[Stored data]
** BEGIN **

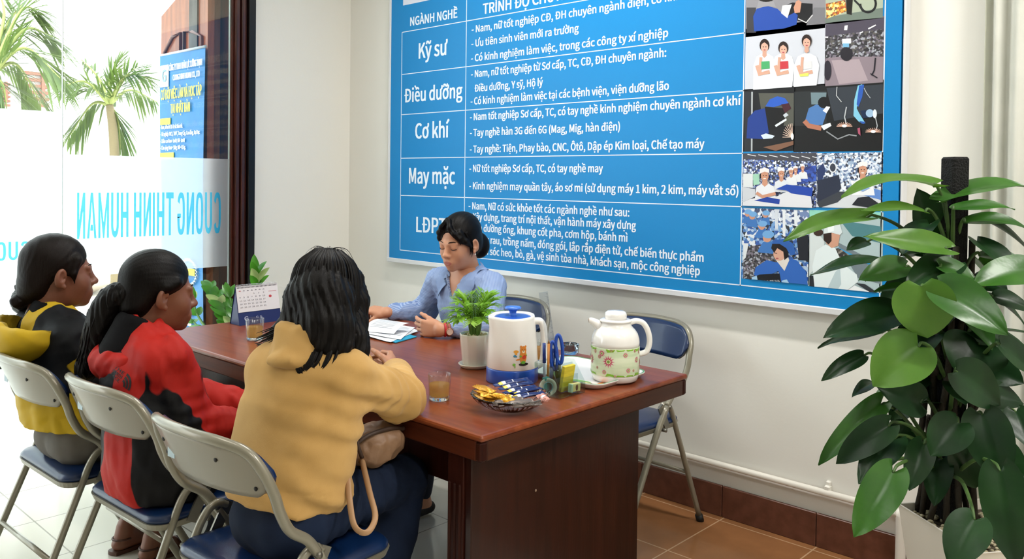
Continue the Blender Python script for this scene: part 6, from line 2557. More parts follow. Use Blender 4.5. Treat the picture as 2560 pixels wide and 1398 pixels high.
def sandal(par, A, d, m, deco=None):
    A, d = np.array(A, float), nrm([d[0], d[1], 0])
    rt = np.cross(d, UP)
    z = A[2] - .085
    pl = [(-.05, -.024), (-.058, 0), (-.05, .026), (.02, .030), (.10, .042), (.15, .034), (.168, .008), (.158, -.020), (.10, -.036), (.03, -.030)]
    p2 = bez([(x, y, 0) for x, y in pl + pl[:1]], 4)[:-1]
    so_ = MB().prism([(p[0], p[1]) for p in p2], .014, A * [1, 1, 0] + UP * (z + .001), d, -rt)
    o_ = so_.build('sandal', m, par)
    for x in (.07, .10):
        st = [A * [1, 1, 0] + d * x + rt * (.040 * math.cos(q)) + UP * (z + .014 + .042 * math.sin(q)) for q in np.linspace(0, PI, 9)]
        MB().tube(st, .006, 6, flat=(UP, .5)).build('sandal_strap', deco or m, o_)
    st = [A * [1, 1, 0] + d * (-.048 * math.sin(q)) + rt * (.036 * math.cos(q)) + UP * (z + .055) for q in np.linspace(0, PI, 9)]
    MB().tube(st, .004, 6).build('heel_strap', deco or m, o_)


sandal(pr, (J['anR'][0], J['anR'][1], .085), (-.3, 1, 0), sand, mat('sequin_silver', '#b7b2aa', .2, metal=.8, bump=(300, 1.0)))
sandal(pr, (J['anL'][0], J['anL'][1], .085), (-.3, 1, 0), sand, mat('sequin_silver', '#b7b2aa', .2, metal=.8, bump=(300, 1.0)))
# hair: pulled back into a ponytail
hd = SD(hR * hs, ht)
hd.ell((0, -.015, .040), (.0795, .0985, .0875), k=.02)
hd.ell((0, -.062, -.028), (.066, .052, .058), k=.03)
for sx in (-1, 1):
    hd.cap((sx * .070, .030, .035), (sx * .073, .000, .020), .014, .016, k=.02)
hd.shell_sub(lambda X: (np.sqrt((X[:, 0] / .080) ** 2 + ((X[:, 1] - .130) / .098) ** 2 + ((X[:, 2] + .030) / .100) ** 2) - 1) * .06, (-.10, .02, -.16), (.10, .24, .08), .006)
ho = solid('hair', [hd.mesh(.0036, lambda X: .0004 * np.sin(np.arctan2(X[:, 2] + .02, np.abs(X[:, 0]) + .02) * 60))], hair_m, pr)
tie = ony(302, 736, 1.055)
tl = [tie + V3(0, .03, 0), tie, ony(272, 757, 1.03), ony(248, 815, 1.01), ony(236, 870, 1.005), ony(222, 915, 1.0), ony(205, 935, .995)]
pt_ = SD()
cc = bez(tl, 6)
pt_.chain(cc, [.026 + .012 * math.sin(PI * min(1, i / (len(cc) * .8))) if i < len(cc) * .8 else .030 * (1 - (i / len(cc) - .8) * 4) + .006 for i in range(len(cc))], k=.012)
po = solid('ponytail', [pt_.mesh(.0045, lambda X: .003 * wn(X, .016, 81, (1, 1, .12)))], hair_m, pr)
lk = MB()
rr_ = random.Random(4)
RO = []
for i in range(46):
    a = rr_.uniform(0, 2 * PI)
    q = .030 + .008 * rr_.random()
    d_ = AX[0] * math.cos(a) * q + AX[2] * math.sin(a) * q
    e_ = rr_.uniform(-.02, .03)
    RO.append([np.array(p) + d_ * w_ for p, w_ in zip((tl[1], tl[2], tl[3], tl[4], tl[5] + V3(0, 0, e_), tl[6] + V3(0, 0, e_ * 2)), (.5, .9, 1.1, 1.1, 1.0, .5))])
locks(lk, RO[:46], .0045, 5, 5)
lk.build('loose_strands', hair_m, ho)
MB().tube(ring_on(tie, nrm(tl[2] - tl[1]), .028, 0), .009, 8, closed=True).build('hair_tie', mat('hair_tie_black', '#0b0b0c', .8), ho)
wd2 = nrm(np.array(J['elR']) - np.array(J['wrR']))
o = MB().tube(ring_on(np.array(J['wrR']) - wd2 * .002, wd2, .0275, 0), .0042, 8, closed=True).build('bracelet', mat('pale_bracelet', '#cfc6b8', .3, metal=.3))
tag(o, 'pale bracelet on the wrist of the person in the red jacket', 'bracelet')

# ------------------------------------------------------------------ yellow and black jacket, low bun
J = dict(hip=(-2.985, 1.075, .555), neck=(-3.115, 1.005, .905), shR=(-2.965, 1.03, .850), shL=(-3.265, 1.01, .86), elR=(-2.895, 1.12, .69), wrR=(-2.93, 1.30, .63), elL=(-3.32, 1.13, .70), wrL=(-3.15, 1.32, .63),
         knR=(-2.93, 1.50, .55), knL=(-3.15, 1.50, .55), anR=(-3.045, 1.335, .10), anL=(-3.20, 1.30, .10))
py = person('person', 'person in a yellow and black hooded jacket with a low bun, nearest the glass', (-2.985, 1.075, 0))
hR = frame((.12, .98, -.02))
ht, hs = V3(-3.152, 1.045, 1.078), 1.08
HS = head_sd(hR, ht, hs, .16).mesh(.003, attrs={'lip': lipf})
tb_ = SD()
torso_prims(tb_, J, -.03, hipr=.125)
lb_ = SD()
legs_prims(lb_, J, -.012)
for a in ('anL', 'anR'):
    foot_prims(lb_, (J[a][0], J[a][1], .082), (-.15, 1, 0))
H1 = hand_sd(J['wrR'], (-.2, .95, -.15), (-.9, -.1, .2), (-.2, -.2, -.9), [(.3, .3, .2)] * 4, forearm=lerp(J['wrR'], J['elR'], .4))
H2 = hand_sd(J['wrL'], (.5, .8, -.1), (.7, -.5, .3), (0, 0, -1), [(.3, .3, .2)] * 4, forearm=lerp(J['wrL'], J['elL'], .4))
solid('body', [HS, tb_.mesh(.012), lb_.mesh(.009), H1, H2], skin_d, py)
face_bits(py, hR, ht, hs)
yelm = mat('yellow_jacket_cloth', '#b4941a', .62, spec=.2, attr=[('blk', '#0c0e11'), ('yel', '#b4941a')], bump=(14, .35))
jk = SD()
f_, rt_, ax_ = torso_prims(jk, J, .014, sleeves=.95, hipr=.178, chest=.158, waist=.165, q=.78, ar=(.066, .060, .046))
hipv, nk = np.array(J['hip']), np.array(J['neck'])
jk.cap(hipv + ax_ * .07, hipv - UP * .0 - f_ * .015, .180, .178, .03, flat=f_, q=.85)
jk.cap(nk - UP * .015, nk + f_ * .012 + UP * .035, .068, .064, .02)
jk.cap(nk + f_ * .015, nk + f_ * .02 + UP * .14, .050, .054, .006, op='s')
jk.cut((0, 0, .590), (0, 0, -1))
shr, elr = np.array(J['shR']), np.array(J['elR'])
shl, ell_ = np.array(J['shL']), np.array(J['elL'])


def blk_y(V):
    lat = np.abs((V - nk) @ rt_)
    return np.minimum(lat - .060 - .10 * np.maximum(0, .95 - V[:, 2]), V[:, 2] - .715)


def yel_y(V):
    o_ = np.full(len(V), -1.0)
    for a_, b__ in ((shr, elr), (shl, ell_)):
        t_ = ((V - a_) @ nrm(b__ - a_))
        o_ = np.maximum(o_, np.minimum(np.minimum(t_ - .045, .115 - t_), .085 - seg_d(V, a_, b__)))
        o_ = np.minimum(o_, np.abs((V - nk) @ rt_) - .118)
    return o_


solid('jacket', [jk.mesh(.0065, lambda X: .005 * wn(X, .10, 91, (1, 1, .6)) + .002 * wn(X, .045, 92), {'blk': blk_y, 'yel': yel_y})], yelm, py)
hb_ = SD()
A3 = frame(f_)
AH = A3 @ axis_rot((1, 0, 0), -.30)
hc = nk - f_ * .092 - UP * .008 + rt_ * .022
hb_.ell(hc, (.150, .095, .098), R=AH, k=.02)
hb_.cap(nk + rt_ * .070 + f_ * .055 + UP * .015, hc + rt_ * .115, .016, .030, .03)
hb_.cap(nk - rt_ * .070 + f_ * .055 + UP * .015, hc - rt_ * .115, .016, .030, .03)
ci = hc + f_ * .030 + UP * .040
hb_.ell(ci, (.128, .086, .084), R=AH, k=.008, op='s')
hb_.cut(hc + UP * .052, UP * .97 - f_ * .05 + rt_ * .1, k=.012)


def blk_hy(V):
    v = (V - ci) @ AH
    return .010 - np.abs(np.sqrt((v[:, 0] / .128) ** 2 + (v[:, 1] / .086) ** 2 + (v[:, 2] / .084) ** 2) - 1) * .09


solid('hood', [hb_.mesh(.0052, lambda X: .004 * wn(X, .08, 93), {'blk': blk_hy})], yelm, py)
cl_ = SD()
cl_.cap(nk - UP * .01 - f_ * .015, nk + UP * .040 + f_ * .0, .080, .064, .02)
cl_.cap(nk - UP * .02, nk + UP * .12 + f_ * .02, .048, .056, .005, op='s')
co_ = solid('collar_lining', [cl_.mesh(.005)], mat('black_lining', '#0c0c0e', .85, spec=.15), py)
MB().tube(bez([nk + f_ * .075 + rt_ * .03 + UP * .01, nk + f_ * .095 + rt_ * .035 + UP * .008, nk + f_ * .115 + rt_ * .04 - UP * .004], 4), .004, 6).build('drawcord', mat('cord_black', '#151414', .7), co_)
tr_ = SD()
legs_prims(tr_, J, .006, th=.090, kn=.060, an=.05)
tr_.ell(hipv - f_ * .045 - UP * .010 + rt_ * .055, (.095, .090, .075), k=.04)
tr_.ell(hipv - f_ * .045 - UP * .010 - rt_ * .055, (.095, .090, .075), k=.04)
tr_.cut((0, 0, .16), (0, 0, -1))
solid('trousers', [tr_.mesh(.008, lambda X: .0035 * wn(X, .08, 95))], mat('grey_trousers', '#6b665f', .85, var=('#59544e', 7, (1, 1, 1))), py)
sandal(py, (J['anR'][0], J['anR'][1], .085), (-.15, 1, 0), sand)
sandal(py, (J['anL'][0], J['anL'][1], .085), (-.15, 1, 0), sand)
hd = SD(hR * hs, ht)
hd.ell((0, -.015, .040), (.0800, .0990, .0880), k=.02)
hd.ell((0, -.066, -.030), (.062, .050, .066), k=.03)
hd.cap((0, -.080, -.050), (-.004, -.100, -.086), .034, .020, k=.02)
for sx in (-1, 1):
    hd.cap((sx * .070, .042, .045), (sx * .075, .030, .000), .012, .010, k=.02)
    hd.cap((sx * .075, .030, .000), (sx * .072, .034, -.030), .006, .003, k=.012)
hd.shell_sub(lambda X: (np.sqrt((X[:, 0] / .078) ** 2 + ((X[:, 1] - .128) / .088) ** 2 + ((X[:, 2] + .035) / .105) ** 2) - 1) * .06, (-.10, .02, -.16), (.10, .24, .08), .006)
ho = solid('hair', [hd.mesh(.0036, lambda X: .0012 * np.sin(np.arctan2(X[:, 2] + .05, X[:, 1] + .12) * 50) * .4)], hair_b, py)
bnc = ony(62, 752, .985)
bn = SD()
bn.ell(bnc, (.050, .044, .052), k=.01)
bn.cap(bnc, hp_(hR, ht, hs, (-.004, -.110, -.088)), .030, .026, k=.02)
solid('bun', [bn.mesh(.004, lambda X: .002 * wn(X, .014, 97, (.4, 1, 1)))], hair_b, ho)
bw_ = MB()
bt = ony(62, 716, .985)
bw_.tube([bt + AX[0] * .030 + UP * .012, bt + AX[0] * .004, bt - AX[0] * .030 - UP * .012], [.020, .012, .018], 10, flat=(AX[2], .5))
bw_.build('hair_bow', mat('bow_black', '#141216', .6), ho)
# ================================================================== plants
def two_sided(name, col, col2, trl=.25, rough=.3, spec=.5, sc=8):
    if name in MATS:
        return MATS[name]
    m = mat(name, col, rough, spec=spec, var=(col2, sc, (1, 1, 1)), bump=(40, .06))
    nt = m.node_tree
    b = nt.nodes['Principled BSDF']
    out = [n for n in nt.nodes if n.type == 'OUTPUT_MATERIAL'][0]
    tl, mx = nt.nodes.new('ShaderNodeBsdfTranslucent'), nt.nodes.new('ShaderNodeMixShader')
    c = S(col2)
    tl.inputs[0].default_value = (c[0] * 1.2, c[1] * 1.2, c[2] * .8, 1)
    mx.inputs[0].default_value = trl
    nt.links.new(b.outputs[0], mx.inputs[1])
    nt.links.new(tl.outputs[0], mx.inputs[2])
    nt.links.new(mx.outputs[0], out.inputs[0])
    return m


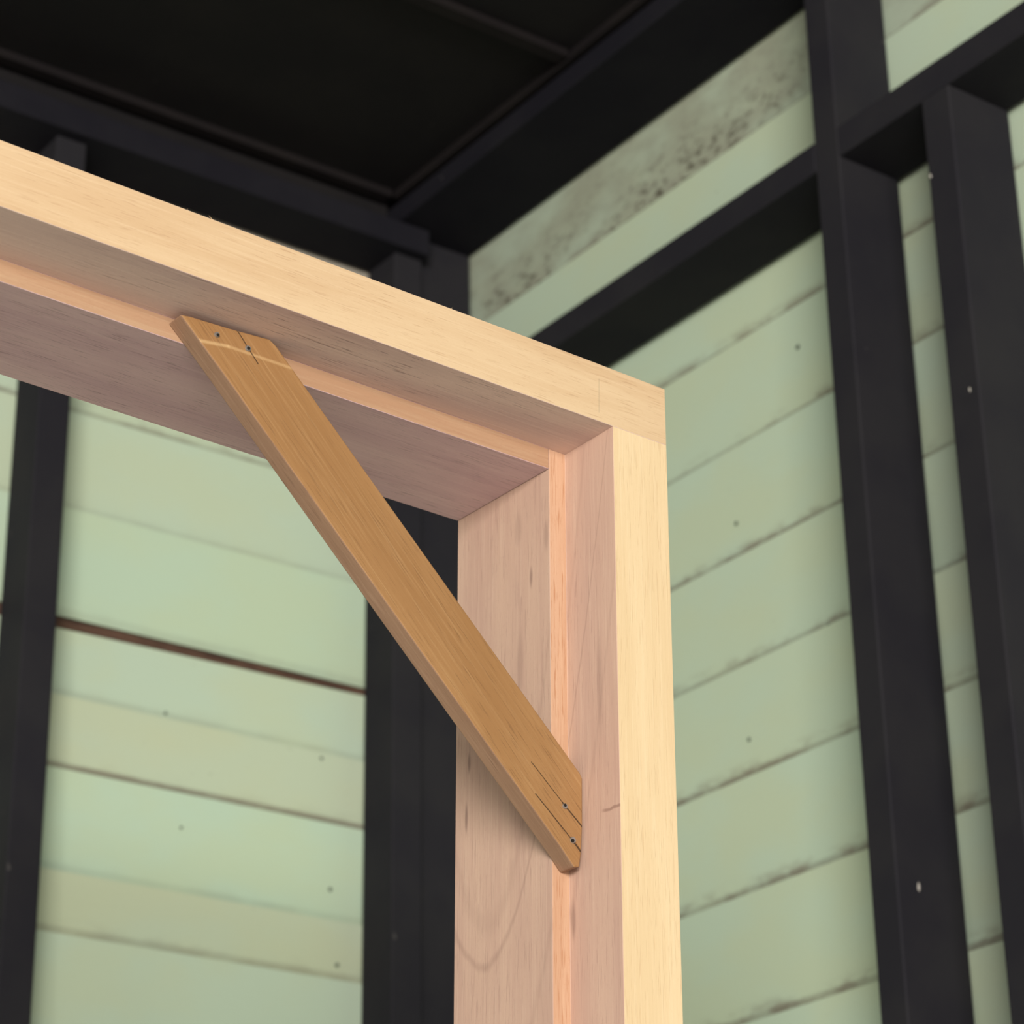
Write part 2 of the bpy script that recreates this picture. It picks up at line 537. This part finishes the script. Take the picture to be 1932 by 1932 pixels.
# jambs: rebated posts under the head
def jamb(sign):
    bm = bmesh.new()
    x = lambda a: -a if sign > 0 else -WID + a
    zb = 0.0 if sign > 0 else -WID * .0148
    def sec(z):
        # the top follows the slope of the head's underside
        def zz(y):
            return z if z < H - .2 else H - FH - (SH0 - FH) * min(1, y / D1)
        return [(x(0), 0, zz(0)), (x(FW), 0, zz(0)), (x(SJ0), D1, zz(D1)), (x(SJ1), D1, zz(D1)), (x(SJ1), D2, zz(D2)), (x(0), D2, zz(D2))]
    ring(bm, [sec(zb), sec(.7), sec(1.4), sec(H)])
    me = done(bm, 'jamb', .00025)
    face_mats(me, 'jamb')
    return link('jamb', me, [M['pale_z'], M['pink_z'], M['stop_z']], door)
jamb(1); jamb(-1)

# tiny splinters on the sawn upper edge of the head
def splinter(p0, p1, r):
    bm = bmesh.new()
    d = Vector(p1) - Vector(p0)
    s = d.orthogonal().normalized() * r
    t = d.cross(s).normalized() * r
    a = [bm.verts.new(Vector(p0) + q) for q in (s, t - s * .5, -t - s * .5)]
    b = bm.verts.new(p1)
    for i in range(3):
        bm.faces.new((a[i], a[(i + 1) % 3], b))
    bm.faces.new(a[::-1])
    link('splinter', done(bm, 'splinter'), M['pale_x'], head)
splinter((-.3775, .002, H - .001), (-.3835, .001, H + .0026), .0006)
splinter((-.190, .002, H - .001), (-.1893, .001, H + .0024), .0003)
splinter((-.3985, .002, H - .001), (-.3990, .001, H + .0018), .0003)

# diagonal brace nailed into the rebate corner
BT = .0155
bm = bmesh.new()
poly = [(-.3805, -.0542), (-.3735, -.0532), (-.3386, -.0516), (-.3129, -.0496), (-.3075, -.0528),
        (-.0549, -.2957), (-.0529, -.2990), (-.0533, -.3323), (-.0546, -.3514), (-.0563, -.3618), (-.0608, -.3628)]
m_ = [(-.2279, -.2007), (-.3465, -.0860)]
poly += [(-.0721, -.3508)] + m_
y0, y1 = D1 - BT, D1
fr = [bm.verts.new((a, y0, H + v)) for a, v in poly]
bk = [bm.verts.new((a, y1, H + v)) for a, v in poly]
bm.faces.new(fr); bm.faces.new(bk[::-1])
q = len(poly)
for i in range(q):
    bm.faces.new((fr[i], fr[(i + 1) % q], bk[(i + 1) % q], bk[i]))
bmesh.ops.recalc_face_normals(bm, faces=bm.faces)
sharp = [e for e in bm.edges if len(e.link_faces) == 2 and e.calc_face_angle(0) > .9]
bmesh.ops.bevel(bm, geom=sharp, offset=.0009, segments=2, affect='EDGES', profile=.5)
me = done(bm, 'brace')
for p in me.polygons:
    p.material_index = 0 if p.normal.y < -.5 else 1
brace = link('brace', me, [M['brace'], M['brace_side']], door)
brace['label'] = 'weathered brown diagonal brace nailed across the inner corner'
# countersunk nails
bm = bmesh.new()
bmesh.ops.create_cone(bm, cap_ends=True, segments=14, radius1=.0021, radius2=.0017, depth=.0010, matrix=Matrix.Rotation(math.radians(90), 4, 'X'))
nail_head_me = done(bm, 'nail'); nail_head_me.materials.append(M['steel'])
bm = bmesh.new()
bmesh.ops.create_cone(bm, cap_ends=True, segments=12, radius1=.0011, radius2=.0011, depth=.0006, matrix=Matrix.Rotation(math.radians(90), 4, 'X'))
nail_dot_me = done(bm, 'nail_punch_mark'); nail_dot_me.materials.append(M['hole'])
for (a, v, s, dx, dz) in ((-.3529, -.0599, 1.0, .0003, -.0004), (-.3291, -.0621, 1.1, .0, -.0002), (-.0682, -.3221, 1.0, -.0004, .0004), (-.0617, -.3444, 1.15, -.0007, -.0005)):
    o = link('nail', nail_head_me, None, brace)
    o.location = (a, y0 - .0004, H + v)
    o.scale = (s, 1, s)
    d = link('nail_punch_mark', nail_dot_me, None, o)
    d.location = (dx, -.0005, dz)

** END **

### PROMPT
Taking the material above, extract exactly and only the lines from the line with "Write part 2" to the line with "splinter((-.3985, .002, H", inclusive of both.

### EXERCISE ANSWER
Write part 2 of the bpy script that recreates this picture. It picks up at line 537. This part finishes the script. Take the picture to be 1932 by 1932 pixels.
# jambs: rebated posts under the head
def jamb(sign):
    bm = bmesh.new()
    x = lambda a: -a if sign > 0 else -WID + a
    zb = 0.0 if sign > 0 else -WID * .0148
    def sec(z):
        # the top follows the slope of the head's underside
        def zz(y):
            return z if z < H - .2 else H - FH - (SH0 - FH) * min(1, y / D1)
        return [(x(0), 0, zz(0)), (x(FW), 0, zz(0)), (x(SJ0), D1, zz(D1)), (x(SJ1), D1, zz(D1)), (x(SJ1), D2, zz(D2)), (x(0), D2, zz(D2))]
    ring(bm, [sec(zb), sec(.7), sec(1.4), sec(H)])
    me = done(bm, 'jamb', .00025)
    face_mats(me, 'jamb')
    return link('jamb', me, [M['pale_z'], M['pink_z'], M['stop_z']], door)
jamb(1); jamb(-1)

# tiny splinters on the sawn upper edge of the head
def splinter(p0, p1, r):
    bm = bmesh.new()
    d = Vector(p1) - Vector(p0)
    s = d.orthogonal().normalized() * r
    t = d.cross(s).normalized() * r
    a = [bm.verts.new(Vector(p0) + q) for q in (s, t - s * .5, -t - s * .5)]
    b = bm.verts.new(p1)
    for i in range(3):
        bm.faces.new((a[i], a[(i + 1) % 3], b))
    bm.faces.new(a[::-1])
    link('splinter', done(bm, 'splinter'), M['pale_x'], head)
splinter((-.3775, .002, H - .001), (-.3835, .001, H + .0026), .0006)
splinter((-.190, .002, H - .001), (-.1893, .001, H + .0024), .0003)
splinter((-.3985, .002, H - .001), (-.3990, .001, H + .0018), .0003)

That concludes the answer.